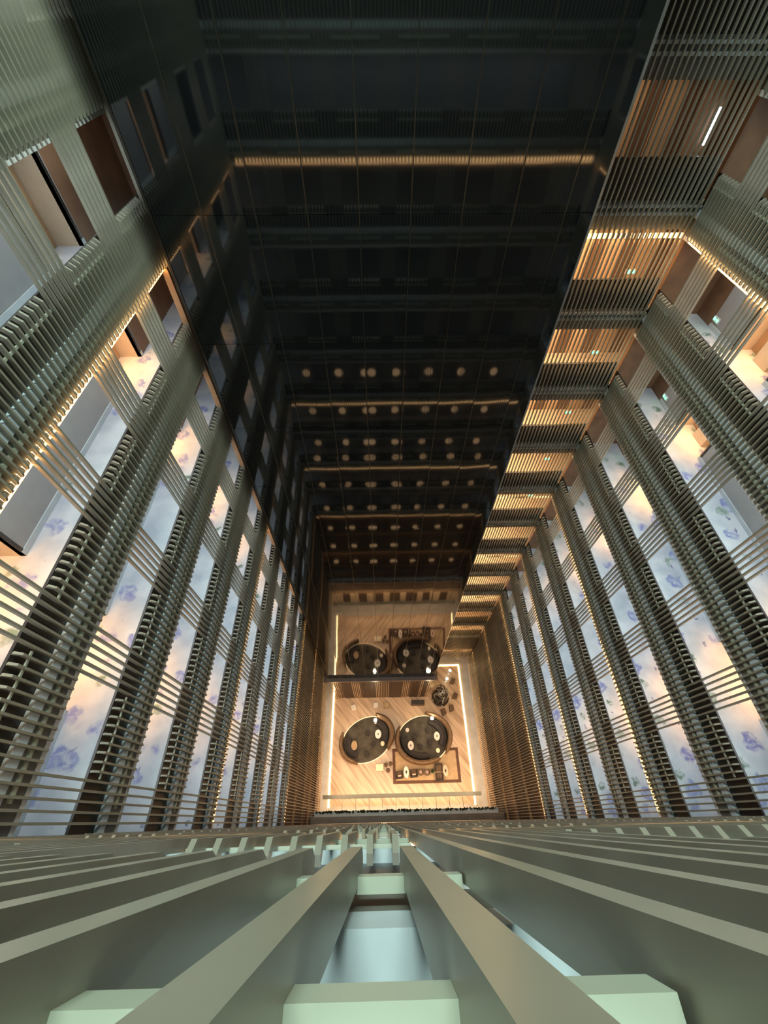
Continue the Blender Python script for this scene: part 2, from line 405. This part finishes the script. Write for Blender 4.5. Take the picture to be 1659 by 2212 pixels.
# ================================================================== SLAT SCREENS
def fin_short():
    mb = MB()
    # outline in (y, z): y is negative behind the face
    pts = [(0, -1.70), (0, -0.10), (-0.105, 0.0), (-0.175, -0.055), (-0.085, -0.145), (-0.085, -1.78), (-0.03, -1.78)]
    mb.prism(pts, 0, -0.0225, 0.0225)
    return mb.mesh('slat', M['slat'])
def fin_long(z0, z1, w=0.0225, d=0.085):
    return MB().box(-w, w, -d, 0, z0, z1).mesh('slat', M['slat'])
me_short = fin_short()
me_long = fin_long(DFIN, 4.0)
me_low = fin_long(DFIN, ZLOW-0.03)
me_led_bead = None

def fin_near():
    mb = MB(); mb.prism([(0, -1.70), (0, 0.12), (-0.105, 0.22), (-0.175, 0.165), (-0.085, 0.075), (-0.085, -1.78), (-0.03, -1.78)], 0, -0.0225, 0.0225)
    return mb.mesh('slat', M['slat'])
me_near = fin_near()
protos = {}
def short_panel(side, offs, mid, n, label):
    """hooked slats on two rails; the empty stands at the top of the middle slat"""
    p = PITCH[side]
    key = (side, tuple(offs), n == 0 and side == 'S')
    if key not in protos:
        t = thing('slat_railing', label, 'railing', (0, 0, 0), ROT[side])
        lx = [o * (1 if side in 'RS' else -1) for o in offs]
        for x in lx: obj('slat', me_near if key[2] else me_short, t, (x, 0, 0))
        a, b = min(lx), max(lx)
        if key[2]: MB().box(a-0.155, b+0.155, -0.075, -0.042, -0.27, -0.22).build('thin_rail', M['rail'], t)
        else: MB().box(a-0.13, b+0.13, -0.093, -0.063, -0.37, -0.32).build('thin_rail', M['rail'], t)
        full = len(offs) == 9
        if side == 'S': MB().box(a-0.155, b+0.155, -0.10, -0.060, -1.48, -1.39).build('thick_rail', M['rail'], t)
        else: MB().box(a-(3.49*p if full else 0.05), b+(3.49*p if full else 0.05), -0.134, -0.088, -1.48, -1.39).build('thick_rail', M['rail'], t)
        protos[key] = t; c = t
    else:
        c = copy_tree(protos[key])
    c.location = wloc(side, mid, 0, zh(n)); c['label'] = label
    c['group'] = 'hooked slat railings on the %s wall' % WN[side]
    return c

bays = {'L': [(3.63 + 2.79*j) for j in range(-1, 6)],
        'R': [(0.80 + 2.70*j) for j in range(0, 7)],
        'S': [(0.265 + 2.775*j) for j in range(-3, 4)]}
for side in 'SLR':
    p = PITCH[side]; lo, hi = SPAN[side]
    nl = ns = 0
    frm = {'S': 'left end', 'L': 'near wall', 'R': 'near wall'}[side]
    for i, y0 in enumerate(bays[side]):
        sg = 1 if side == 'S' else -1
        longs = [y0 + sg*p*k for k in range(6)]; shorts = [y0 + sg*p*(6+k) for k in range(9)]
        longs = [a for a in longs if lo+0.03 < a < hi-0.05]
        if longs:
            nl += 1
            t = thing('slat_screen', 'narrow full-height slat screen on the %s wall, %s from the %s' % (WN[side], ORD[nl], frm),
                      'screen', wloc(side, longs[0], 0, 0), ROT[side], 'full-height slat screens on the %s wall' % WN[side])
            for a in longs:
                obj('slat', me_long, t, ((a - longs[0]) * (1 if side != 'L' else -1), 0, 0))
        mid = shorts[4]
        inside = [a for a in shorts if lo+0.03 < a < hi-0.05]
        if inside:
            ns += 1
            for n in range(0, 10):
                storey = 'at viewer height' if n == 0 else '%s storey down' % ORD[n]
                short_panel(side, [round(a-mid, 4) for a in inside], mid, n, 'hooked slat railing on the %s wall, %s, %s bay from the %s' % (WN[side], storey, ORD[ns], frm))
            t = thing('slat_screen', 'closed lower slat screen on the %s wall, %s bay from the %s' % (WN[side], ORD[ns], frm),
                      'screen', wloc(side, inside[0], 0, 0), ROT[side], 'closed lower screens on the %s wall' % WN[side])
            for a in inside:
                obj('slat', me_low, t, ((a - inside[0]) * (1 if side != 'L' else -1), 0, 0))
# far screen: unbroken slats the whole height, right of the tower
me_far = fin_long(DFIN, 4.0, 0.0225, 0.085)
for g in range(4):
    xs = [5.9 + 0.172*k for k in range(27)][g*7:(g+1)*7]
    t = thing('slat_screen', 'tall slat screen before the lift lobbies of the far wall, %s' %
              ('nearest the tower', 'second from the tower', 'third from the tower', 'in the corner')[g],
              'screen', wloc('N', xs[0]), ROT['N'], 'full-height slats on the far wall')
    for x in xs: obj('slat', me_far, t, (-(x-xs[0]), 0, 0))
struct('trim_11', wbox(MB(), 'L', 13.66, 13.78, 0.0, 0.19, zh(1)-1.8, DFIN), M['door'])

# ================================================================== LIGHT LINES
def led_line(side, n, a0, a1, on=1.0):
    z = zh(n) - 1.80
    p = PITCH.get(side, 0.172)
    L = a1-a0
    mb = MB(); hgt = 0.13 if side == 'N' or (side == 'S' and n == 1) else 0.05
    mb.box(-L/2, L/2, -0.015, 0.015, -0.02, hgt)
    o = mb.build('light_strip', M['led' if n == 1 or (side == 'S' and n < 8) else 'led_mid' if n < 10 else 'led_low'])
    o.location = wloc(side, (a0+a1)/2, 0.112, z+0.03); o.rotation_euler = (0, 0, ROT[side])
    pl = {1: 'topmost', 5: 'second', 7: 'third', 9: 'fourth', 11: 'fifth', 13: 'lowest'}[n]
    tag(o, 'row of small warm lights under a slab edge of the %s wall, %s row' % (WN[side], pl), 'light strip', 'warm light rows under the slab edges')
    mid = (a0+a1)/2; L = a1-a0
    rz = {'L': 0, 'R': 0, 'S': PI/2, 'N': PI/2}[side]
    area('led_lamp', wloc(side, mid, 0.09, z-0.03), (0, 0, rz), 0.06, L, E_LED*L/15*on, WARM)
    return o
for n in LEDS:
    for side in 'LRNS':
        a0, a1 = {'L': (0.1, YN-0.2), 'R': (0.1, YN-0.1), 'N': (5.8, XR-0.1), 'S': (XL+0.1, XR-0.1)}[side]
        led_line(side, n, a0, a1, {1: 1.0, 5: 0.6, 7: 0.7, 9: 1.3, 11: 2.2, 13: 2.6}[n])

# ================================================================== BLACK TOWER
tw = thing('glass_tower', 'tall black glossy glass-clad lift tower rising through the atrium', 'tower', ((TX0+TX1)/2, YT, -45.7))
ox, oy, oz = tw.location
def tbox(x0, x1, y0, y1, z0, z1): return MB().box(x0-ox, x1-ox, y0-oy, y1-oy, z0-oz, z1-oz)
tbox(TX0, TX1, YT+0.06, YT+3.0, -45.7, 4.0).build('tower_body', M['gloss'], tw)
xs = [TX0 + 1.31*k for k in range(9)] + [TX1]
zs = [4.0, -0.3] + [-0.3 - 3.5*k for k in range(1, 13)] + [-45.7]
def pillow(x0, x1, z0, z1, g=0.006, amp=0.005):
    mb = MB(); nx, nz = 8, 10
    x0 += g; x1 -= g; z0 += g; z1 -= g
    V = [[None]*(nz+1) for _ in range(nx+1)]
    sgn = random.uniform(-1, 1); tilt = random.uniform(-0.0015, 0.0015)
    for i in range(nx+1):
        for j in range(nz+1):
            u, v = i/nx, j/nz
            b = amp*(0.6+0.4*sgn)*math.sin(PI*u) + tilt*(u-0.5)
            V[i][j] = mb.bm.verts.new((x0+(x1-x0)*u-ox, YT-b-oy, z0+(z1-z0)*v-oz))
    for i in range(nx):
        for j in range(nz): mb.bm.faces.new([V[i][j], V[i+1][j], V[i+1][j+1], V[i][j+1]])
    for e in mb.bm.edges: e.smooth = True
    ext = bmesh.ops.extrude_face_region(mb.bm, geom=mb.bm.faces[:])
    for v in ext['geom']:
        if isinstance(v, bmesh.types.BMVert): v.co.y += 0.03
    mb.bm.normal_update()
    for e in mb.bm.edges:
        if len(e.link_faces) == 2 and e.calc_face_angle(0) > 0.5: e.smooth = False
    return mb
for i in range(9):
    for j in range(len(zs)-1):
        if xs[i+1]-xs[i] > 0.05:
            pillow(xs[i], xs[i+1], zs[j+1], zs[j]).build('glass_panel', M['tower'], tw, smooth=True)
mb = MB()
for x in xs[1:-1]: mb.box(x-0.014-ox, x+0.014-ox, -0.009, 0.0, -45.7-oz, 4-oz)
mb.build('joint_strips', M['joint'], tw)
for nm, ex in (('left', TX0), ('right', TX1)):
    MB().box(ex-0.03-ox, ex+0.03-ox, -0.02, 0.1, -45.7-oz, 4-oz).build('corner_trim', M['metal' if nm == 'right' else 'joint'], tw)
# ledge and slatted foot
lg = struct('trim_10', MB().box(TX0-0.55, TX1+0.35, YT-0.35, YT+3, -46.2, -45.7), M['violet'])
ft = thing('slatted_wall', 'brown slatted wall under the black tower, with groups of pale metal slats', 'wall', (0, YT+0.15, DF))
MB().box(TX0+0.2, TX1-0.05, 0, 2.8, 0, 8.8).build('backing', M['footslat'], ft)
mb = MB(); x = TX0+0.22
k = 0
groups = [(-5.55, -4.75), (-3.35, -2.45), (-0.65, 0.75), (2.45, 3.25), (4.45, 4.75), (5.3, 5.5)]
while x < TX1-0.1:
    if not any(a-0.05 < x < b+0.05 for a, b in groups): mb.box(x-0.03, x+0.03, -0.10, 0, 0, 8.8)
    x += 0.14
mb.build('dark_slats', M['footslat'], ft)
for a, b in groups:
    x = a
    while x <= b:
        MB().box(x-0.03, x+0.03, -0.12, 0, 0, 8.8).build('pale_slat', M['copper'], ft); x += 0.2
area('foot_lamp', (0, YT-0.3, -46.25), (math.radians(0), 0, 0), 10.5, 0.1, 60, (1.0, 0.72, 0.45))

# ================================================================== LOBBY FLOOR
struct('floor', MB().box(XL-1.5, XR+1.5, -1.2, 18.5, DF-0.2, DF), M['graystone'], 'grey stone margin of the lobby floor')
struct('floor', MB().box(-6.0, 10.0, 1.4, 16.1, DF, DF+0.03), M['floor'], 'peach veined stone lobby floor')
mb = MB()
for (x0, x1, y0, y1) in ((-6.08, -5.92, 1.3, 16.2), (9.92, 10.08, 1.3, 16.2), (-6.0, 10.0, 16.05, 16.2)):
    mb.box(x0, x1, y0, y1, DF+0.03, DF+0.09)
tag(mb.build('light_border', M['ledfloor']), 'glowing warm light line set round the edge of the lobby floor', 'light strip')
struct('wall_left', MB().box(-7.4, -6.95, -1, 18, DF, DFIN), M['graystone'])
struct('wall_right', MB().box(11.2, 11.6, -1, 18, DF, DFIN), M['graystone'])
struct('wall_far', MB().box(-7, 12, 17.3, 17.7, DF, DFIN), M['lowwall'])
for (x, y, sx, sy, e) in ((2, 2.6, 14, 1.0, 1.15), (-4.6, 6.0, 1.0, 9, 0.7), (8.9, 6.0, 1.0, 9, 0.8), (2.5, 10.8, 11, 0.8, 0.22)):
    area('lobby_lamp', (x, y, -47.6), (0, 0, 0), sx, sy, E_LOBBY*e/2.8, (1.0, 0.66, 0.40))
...
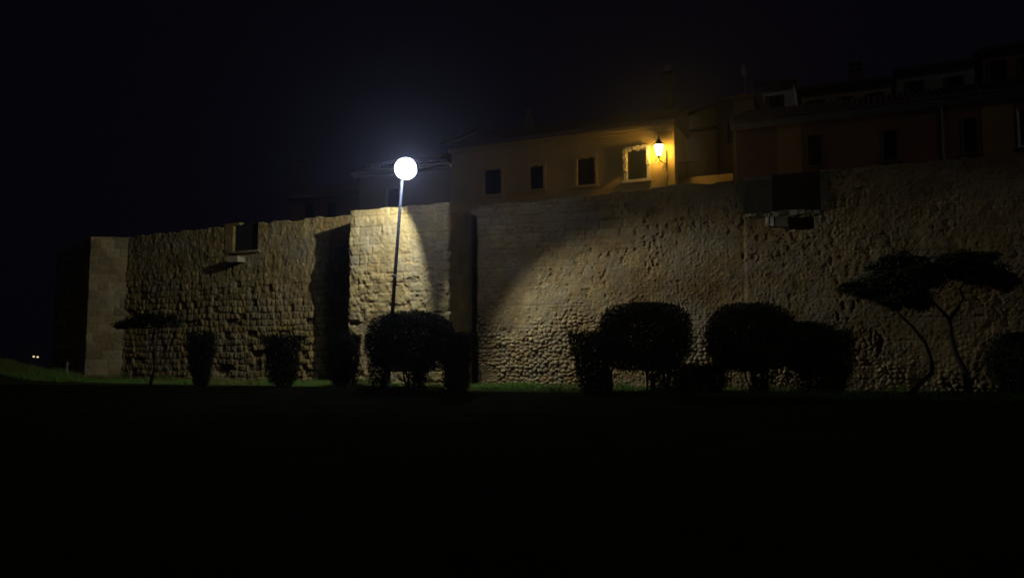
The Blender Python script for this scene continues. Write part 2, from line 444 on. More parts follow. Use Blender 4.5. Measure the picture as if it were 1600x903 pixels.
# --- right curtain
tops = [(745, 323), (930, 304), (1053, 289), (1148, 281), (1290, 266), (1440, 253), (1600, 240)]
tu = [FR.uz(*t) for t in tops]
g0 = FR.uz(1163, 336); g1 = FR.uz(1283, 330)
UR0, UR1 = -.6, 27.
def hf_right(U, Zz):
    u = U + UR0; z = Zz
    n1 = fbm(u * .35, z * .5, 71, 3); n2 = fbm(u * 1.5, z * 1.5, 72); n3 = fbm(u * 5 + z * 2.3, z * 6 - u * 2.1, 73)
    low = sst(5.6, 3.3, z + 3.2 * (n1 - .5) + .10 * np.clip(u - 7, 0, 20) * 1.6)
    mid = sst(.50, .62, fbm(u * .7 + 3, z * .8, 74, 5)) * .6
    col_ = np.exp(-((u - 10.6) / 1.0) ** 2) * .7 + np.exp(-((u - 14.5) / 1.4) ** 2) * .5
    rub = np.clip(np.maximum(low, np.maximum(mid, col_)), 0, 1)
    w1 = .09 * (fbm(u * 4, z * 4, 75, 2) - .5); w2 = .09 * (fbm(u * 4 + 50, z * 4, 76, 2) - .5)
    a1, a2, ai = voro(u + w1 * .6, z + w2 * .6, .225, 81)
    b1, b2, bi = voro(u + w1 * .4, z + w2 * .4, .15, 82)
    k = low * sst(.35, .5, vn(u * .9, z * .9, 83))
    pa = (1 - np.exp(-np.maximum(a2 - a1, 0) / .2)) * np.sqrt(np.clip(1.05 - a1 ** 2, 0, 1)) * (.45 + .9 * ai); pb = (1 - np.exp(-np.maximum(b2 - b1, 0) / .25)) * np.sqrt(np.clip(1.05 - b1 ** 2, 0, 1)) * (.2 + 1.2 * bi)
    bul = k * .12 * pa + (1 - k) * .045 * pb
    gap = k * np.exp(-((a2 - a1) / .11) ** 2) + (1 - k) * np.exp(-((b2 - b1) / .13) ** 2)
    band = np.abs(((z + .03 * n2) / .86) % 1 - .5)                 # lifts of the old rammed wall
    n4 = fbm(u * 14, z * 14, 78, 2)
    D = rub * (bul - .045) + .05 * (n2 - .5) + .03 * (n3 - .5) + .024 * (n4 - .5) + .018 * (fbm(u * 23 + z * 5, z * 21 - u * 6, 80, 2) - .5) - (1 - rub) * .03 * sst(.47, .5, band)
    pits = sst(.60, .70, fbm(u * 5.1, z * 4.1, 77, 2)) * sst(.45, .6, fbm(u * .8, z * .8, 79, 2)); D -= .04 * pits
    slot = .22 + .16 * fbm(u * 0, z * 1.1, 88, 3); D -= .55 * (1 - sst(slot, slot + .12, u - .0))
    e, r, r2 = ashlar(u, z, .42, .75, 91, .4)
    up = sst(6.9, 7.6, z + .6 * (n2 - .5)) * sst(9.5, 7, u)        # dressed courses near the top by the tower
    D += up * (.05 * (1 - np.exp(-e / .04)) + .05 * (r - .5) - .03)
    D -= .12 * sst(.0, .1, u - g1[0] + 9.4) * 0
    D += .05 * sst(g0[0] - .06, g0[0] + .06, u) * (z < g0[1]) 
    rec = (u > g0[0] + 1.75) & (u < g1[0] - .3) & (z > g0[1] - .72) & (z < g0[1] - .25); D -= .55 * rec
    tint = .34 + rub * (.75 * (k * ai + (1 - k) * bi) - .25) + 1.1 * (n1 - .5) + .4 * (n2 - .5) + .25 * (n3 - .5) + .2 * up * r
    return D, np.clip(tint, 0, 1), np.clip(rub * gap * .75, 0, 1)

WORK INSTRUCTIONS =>
Looking at the entries above, say how many lines contain the word "this". Only the number is wanted.

ANSWER TO THE TASK =>
2